Um trabalho simples do ponto de vista da engenharia que virou uma tarefa difícil. É assim que define a Secretaria de Infraestrutura do governo do Ceará a implantação do VLT de Fortaleza, outra das obras de mobilidade urbana previstas para a Copa do Mundo que não ficou pronta até hoje. O projeto era de uma linha de VLT ligando o terminal Intermodal do Bairro de Parangaba à região portuária e hoteleira do Mucuripe, passando pela rodoviária e pelo aeroporto. A entrega era prevista para junho de 2013.

Nada saiu como o esperado. O governador do Estado rompeu em junho de 2014 o contrato com o Consórcio CPE-VLT Fortaleza, responsável pela execução da obra. A decisão foi anunciada após sucessivas notificações de atraso feitas pela Secretaria de Infraestrutura às empresas. Em maio do mesmo ano, a pasta estadual tinha admitido que a obra não ficaria pronta até a Copa do Mundo. Duas outras licitações foram abertas e fracassaram, uma por questões técnicas e a outras porque não apareceram empresas interessadas.

Atualmente, após a realização de três novas licitações e divisão do projeto em trechos, a obra foi retomada em meados de 2015, está cerca de 60% executada e deve ter os primeiros trechos entregues neste semestre. De um total previsto de R$ 284,6 milhões, o projeto consumiu R$ 120 milhões até este início de ano. De acordo com a secretaria de Infraestrutura o VLT, quando finalmente estiver funcionando, vai atender 90 mil passageiros por dia.

VLT de Cuiabá será retomado, mas sem prazo para sair

Em junho de 2011, a Assembleia Legislativa de Mato Grosso aprovou a construção de uma linha de VLT, de custo então previsto de mais de R$ 1 bilhão, na capital Cuiabá. A obra foi incluída no plano de mobilidade urbana da cidade para a Copa do Mundo de 2014, contrariando a opinião unânime de técnicos em engenharia, que eram favoráveis à construção de um sistema de corredores de ônibus na cidade (por metade do preço da linha do VLT), que era o que estava incluído no plano original para a Copa na cidade.
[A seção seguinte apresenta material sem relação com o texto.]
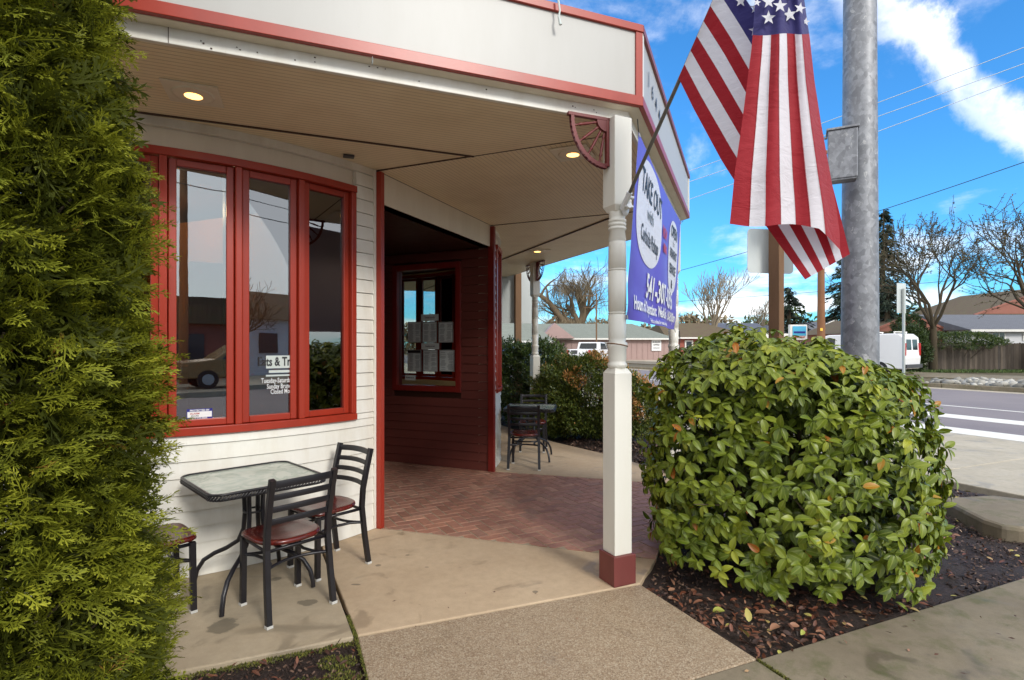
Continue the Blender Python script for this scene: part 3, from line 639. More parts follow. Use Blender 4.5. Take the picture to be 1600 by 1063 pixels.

Em meio a denúncias de corrupção e problemas de execução nas obras, o sistema de transporte não ficou pronto a tempo do Mundial de futebol. Até hoje, a capital de Mato Grosso é cortada por linhas inacabadas do VLT, cuja construção alcançou a marca de 33% de conclusão, está parada desde o final de 2014 e já consumiu cerca de R$ 1 bilhão dos cofres estaduais.

Agora, o governo de Pedro Taques (PSDB) informa que chegou a um acordo com o consórcio construtor e espera a homologação do termo na Justiça para reiniciar as obras. Quando isso acontecer os trabalhos devem levar pelo menos mais dois anos, informa a secretaria de Infraestrutura e Logística do MT. O governo não confirma o valor, mas quando a obra foi paralisada pela Justiça o consórcio responsável dizia que precisava de mais R$ 1,2 bilhão para terminar o serviço.

VLT em Brasília teve parte aproveitada em viaduto e segue indefinido

O VLT de Brasília foi o primeiro dos trens urbanos previstos para a Copa do Mundo de 2014 que teve a inauguração a tempo do mundial de futebol da Fifa cancelada, em setembro de 2012. O sistema deveria ligar o aeroporto ao terminal de ônibus da Asa Sul e custaria R$ 276 milhões.

O processo licitatório realizado pelo Governo do Distrito Federal foi concluído em 2010. No início do ano seguinte, já havia liminar na Justiça paralisando os trabalhos. Em abril de 2011, a Justiça determinou a anulação do contrato da obra e a realização de uma nova licitação. É que houve fraude no processo, que teria sido feito, de acordo com a Justiça, para beneficiar empresas ligadas a José Gaspar de Souza, então presidente do Metrô do DF.

Com as obras largadas pelo caminho, o governo do DF anunciou que redesenharia o projeto, retomaria as obras no ano passado (o que não aconteceu) e entregaria o VLT em 2018. Em dezembro de 2015, o governador Rodrigo Rollemberg (PSB) e o então ministro das Cidades, Gilberto Kassab (hoje ministro da pasta de Ciência, Tecnologia, Inovações e Comunicações), assinaram acordo para realizar estudos e projetos para ressuscitar o projeto, mas nada foi anunciado até agora.

Procurado pela reportagem para explicar a quantas anda este imbróglio, o governo do DF não respondeu. Enquanto isso estruturas elevadas, construídas inicialmente para o VLT, foram aproveitadas na construção de um viaduto na capital federal.